RECRIANDO A TERRÍVEL REALIDADE
 

 

27 de dezembro de 2006

Os aspectos objetivamente políticos de uma certa vertente do cinema do inglês Michael Winterbottom remetem àquelas polêmicas pescadas pelo greco-francês Constantin Costa-Gavras nos anos 60 e 70 do século passado. Em O caminho para Guantánamo ( (The road to Guantánamo; 2006) ele retoma uma certa virulência documental de filmar que estava na base de um de seus melhores filmes, Bem-vindo a Sarajevo (1997); curiosamente o mais inquietante trabalho rodado pelo realizador britânico foge inteiramente a esta característica verista, Código 46 (2006), mas mantém a força crítica de sua visão de mundo. O caminho para Guantánamo é um filme correto em devastar a imbecilidade da violência humana em todas as latitudes e na maneira como Winterbottom funde o documentário com a ficção (as personagens de Ruhel Ahmed, Asif Iqbal, Shafiq Rasul são interpretadas por eles mesmos, Ruhel, Asif e Shafiq, que recriam o que viveram um pouco à maneira do neo-realismo italiano, remontado num estilo mais trêfego pelo diretor inglês); mas algo faltou, um sopro qualquer duma criatividade mais pessoal, para que o filme funcionasse para além dum objeto de denúncia política.
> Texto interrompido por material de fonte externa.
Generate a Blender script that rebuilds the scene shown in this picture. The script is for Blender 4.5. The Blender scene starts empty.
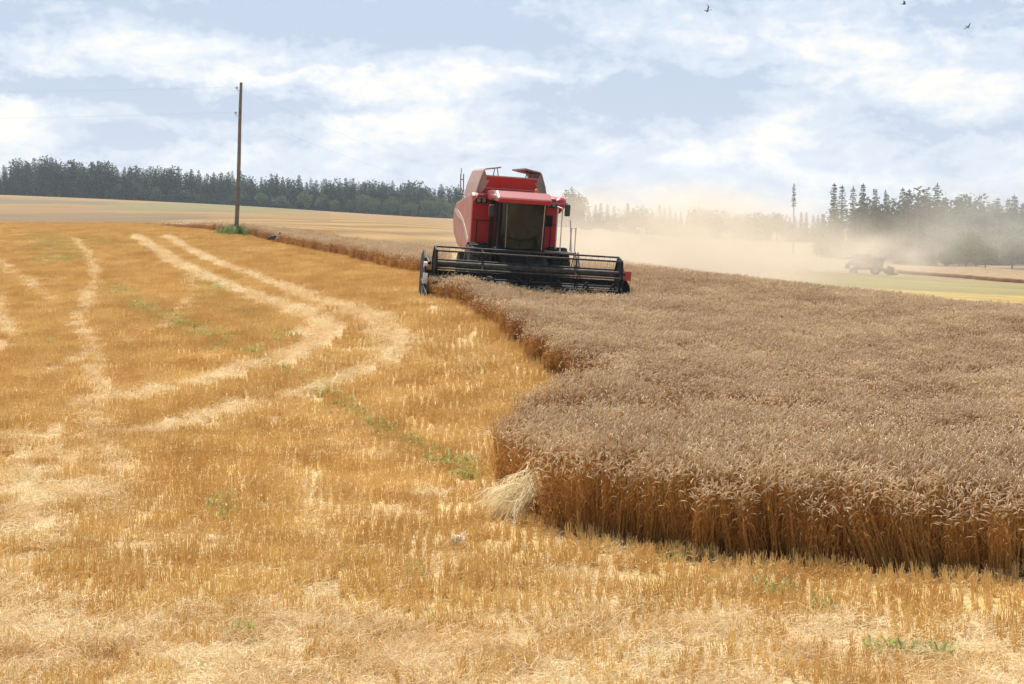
import bpy, bmesh, math, random
import numpy as np
from mathutils import Vector, Matrix, Euler, Quaternion
R = math.radians
random.seed(7); rng = np.random.default_rng(11)
sc = bpy.context.scene
col = sc.collection

# ------------------------------------------------------------------ camera
CZ = 3.75; F = 1800.0; PITCH = math.atan(132 / F)
cam_d = bpy.data.cameras.new('camera'); cam = bpy.data.objects.new('camera', cam_d); col.objects.link(cam)
cam_d.sensor_width = 36; cam_d.lens = F / 1024 * 36; cam_d.clip_start = .1; cam_d.clip_end = 9000
cam.location = (0, 0, CZ); cam.rotation_euler = (math.pi / 2 - PITCH, 0, 0)
sc.camera = cam
# ------------------------------------------------------------------ light
SUN_EL, SUN_AZ = R(52), R(-14)           # azimuth from +Y (away from the camera), negative = towards -X
sun_d = bpy.data.lights.new('sun', 'SUN'); sun = bpy.data.objects.new('sun', sun_d); col.objects.link(sun)
sun_d.energy = 4.7; sun_d.angle = R(.6); sun_d.color = (1, .95, .86)
sdir = Vector((math.sin(SUN_AZ) * math.cos(SUN_EL), math.cos(SUN_AZ) * math.cos(SUN_EL), math.sin(SUN_EL)))
sun.rotation_euler = (-sdir).to_track_quat('-Z', 'Y').to_euler(); sun.location = (0, 0, 200)
w = bpy.data.worlds.new('World'); sc.world = w; w.use_nodes = True
def build_world():
    nt = w.node_tree; N = nt.nodes; L = nt.links; N.clear()
    def math_(op, a, b=None, c=None):
        n = N.new('ShaderNodeMath'); n.operation = op
        for i, v in enumerate((a, b, c)):
            if v is None: continue
            if isinstance(v, (int, float)): n.inputs[i].default_value = v
            else: L.new(v, n.inputs[i])
        return n.outputs[0]
    tc = N.new('ShaderNodeTexCoord'); sp = N.new('ShaderNodeSeparateXYZ'); L.new(tc.outputs['Generated'], sp.inputs[0])
    az = math_('ARCTAN2', sp.outputs[0], sp.outputs[1])
    u = math_('MULTIPLY', az, 18.0); v = math_('MULTIPLY', sp.outputs[2], 18.0)
    def noise(su, sv, off, scale, det=7, rough=.58, dist=0.0):
        cb = N.new('ShaderNodeCombineXYZ'); L.new(math_('MULTIPLY', u, su), cb.inputs[0]); L.new(math_('MULTIPLY', v, sv), cb.inputs[1]); cb.inputs[2].default_value = off
        n = N.new('ShaderNodeTexNoise'); n.inputs['Scale'].default_value = scale; n.inputs['Detail'].default_value = det
        n.inputs['Roughness'].default_value = rough; n.inputs['Distortion'].default_value = dist
        L.new(cb.outputs[0], n.inputs['Vector']); return n.outputs['Fac']
    wu = math_('ADD', u, math_('MULTIPLY', math_('SUBTRACT', noise(1, 1.7, 3.1, 1.3, 9, .62), .5), 1.7))
    wv = math_('ADD', v, math_('MULTIPLY', math_('SUBTRACT', noise(1, 1.7, 9.7, 1.6, 9, .62), .5), .62))
    # cloud banks: (u, v, half width, half height, weight), weight < 0 = blue-grey underside, > 0 = sunlit white
    banks = [(-1.7, 1.78, 1.7, .36, -.52), (-.1, 1.7, 1.0, .3, -.4), (1.3, 1.02, 1.35, .34, -.52), (3.3, 2.2, 1.3, .16, -.75), (-4.2, 1.13, 1.5, .17, -.4),
             (-2.3, .98, 1.2, .15, -.4), (3.45, .9, .42, .2, -.3), (4.6, 1.75, .7, .14, -.35), (-4.9, 1.8, .5, .3, -.3), (.1, .55, .6, .1, -.2), (-3, .7, 1.1, .12, -.25),
             (2.9, 1.62, 1.5, .16, .34), (3.9, 1.2, 1.0, .3, .28), (2.2, 1.25, .7, .1, -.3), (4.3, .75, .7, .12, -.3), (4.55, 1.9, .55, .1, -.35), (.4, 1.35, .9, .07, .35), (1.7, .62, 1.6, .08, .3), (-2.3, 1.33, 1.6, .06, .3), (-3.9, 1.62, .9, .2, .3), (-4.6, 1.45, .4, .12, .35), (-1.2, 1.2, 1.3, .12, .4), (-1.0, .88, .9, .13, .42),
             (-5.1, .9, .5, .2, .45), (0, .25, 9, .28, .10), (2.6, .8, .6, .16, .3), (2.9, 2.75, 2.5, .2, -.4), (-2, 2.8, 3, .3, .2)]
    tot = None
    for bu, bv, ru, rv, wt in banks:
        a = math_('DIVIDE', math_('SUBTRACT', wu, bu), ru); b0 = math_('DIVIDE', math_('SUBTRACT', wv, bv), rv)
        b = math_('MULTIPLY', b0, math_('ADD', 1.0, math_('MULTIPLY', math_('LESS_THAN', wv, bv), 1.1 if wt < 0 else -.3)))     # flat undersides
        g = math_('MULTIPLY', math_('EXPONENT', math_('MULTIPLY', math_('ADD', math_('MULTIPLY', a, a), math_('MULTIPLY', b, b)), -1.0)), wt)
        tot = g if tot is None else math_('ADD', tot, g)
    nn = math_('ADD', math_('MULTIPLY', math_('SUBTRACT', noise(.62, 1.15, 1.3, 2.0, 10, .58, .5), .5), 1.9), math_('MULTIPLY', math_('SUBTRACT', noise(1.1, 1.9, 6.0, 4.5, 8, .6), .5), .8))
    val = math_('ADD', math_('ADD', nn, math_('MULTIPLY', tot, 1.25)), .40)
    val = math_('ADD', math_('MULTIPLY', math_('SUBTRACT', val, .49), 1.15), .48)
    cr = N.new('ShaderNodeValToRGB'); L.new(val, cr.inputs[0])
    e = cr.color_ramp.elements
    e[0].position = .05; e[0].color = (.505, .60, .77, 1); e[1].position = 1.0; e[1].color = (.97, .945, .91, 1)
    for p, c in ((.30, (.635, .715, .85, 1)), (.52, (.70, .775, .89, 1)), (.74, (.84, .87, .91, 1))):
        k = e.new(p); k.color = c
    sky = N.new('ShaderNodeTexSky'); sky.sky_type = 'NISHITA'; sky.sun_disc = False
    sky.sun_elevation = SUN_EL; sky.sun_rotation = SUN_AZ; sky.dust_density = 1.5; sky.altitude = 100
    b1 = N.new('ShaderNodeBackground'); b1.inputs[1].default_value = .075; L.new(sky.outputs[0], b1.inputs[0])
    b2 = N.new('ShaderNodeBackground'); b2.inputs[1].default_value = .80; L.new(cr.outputs[0], b2.inputs[0])
    # broken cloud: closed near the horizon (seen edge on), open overhead
    hi = N.new('ShaderNodeMapRange'); L.new(sp.outputs[2], hi.inputs[0]); hi.inputs[1].default_value = .13; hi.inputs[2].default_value = .5; hi.inputs[3].default_value = .9; hi.inputs[4].default_value = .38
    mx = N.new('ShaderNodeMixShader'); L.new(hi.outputs[0], mx.inputs[0]); L.new(b1.outputs[0], mx.inputs[1]); L.new(b2.outputs[0], mx.inputs[2])
    out = N.new('ShaderNodeOutputWorld'); L.new(mx.outputs[0], out.inputs[0])
build_world()
sc.view_settings.view_transform = 'Standard'; sc.view_settings.look = 'None'; sc.view_settings.gamma = 1; sc.view_settings.exposure = 0.45
sc.view_settings.use_curve_mapping = False
cy = sc.cycles
sc.render.engine = 'CYCLES'
cy.max_bounces = 6; cy.diffuse_bounces = 3; cy.glossy_bounces = 2; cy.transmission_bounces = 4; cy.transparent_max_bounces = 8; cy.volume_bounces = 1
cy.use_denoising = True; cy.denoiser = 'OPENIMAGEDENOISE'; cy.caustics_reflective = False; cy.caustics_refractive = False
cy.volume_max_steps = 96; cy.volume_step_rate = 1.0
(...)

Ouvi dizer que Winterbottom poria no chinelo o documentarista americano Michael Moore na visão grotesca do governo Bush. A verdade é que aqui Winterbottom se assemelha muito a Moore; e quem apareceu primeiro neste quesito foi Moore. Se há puerilidade em Moore, ela igualmente se transmite a Winterbottom.

Não que O caminho para Guantánamo não seja um filme importante. É que ele é mais importante do que bom. Provoca muito nossa simpatia mas bem pouco nosso prazer.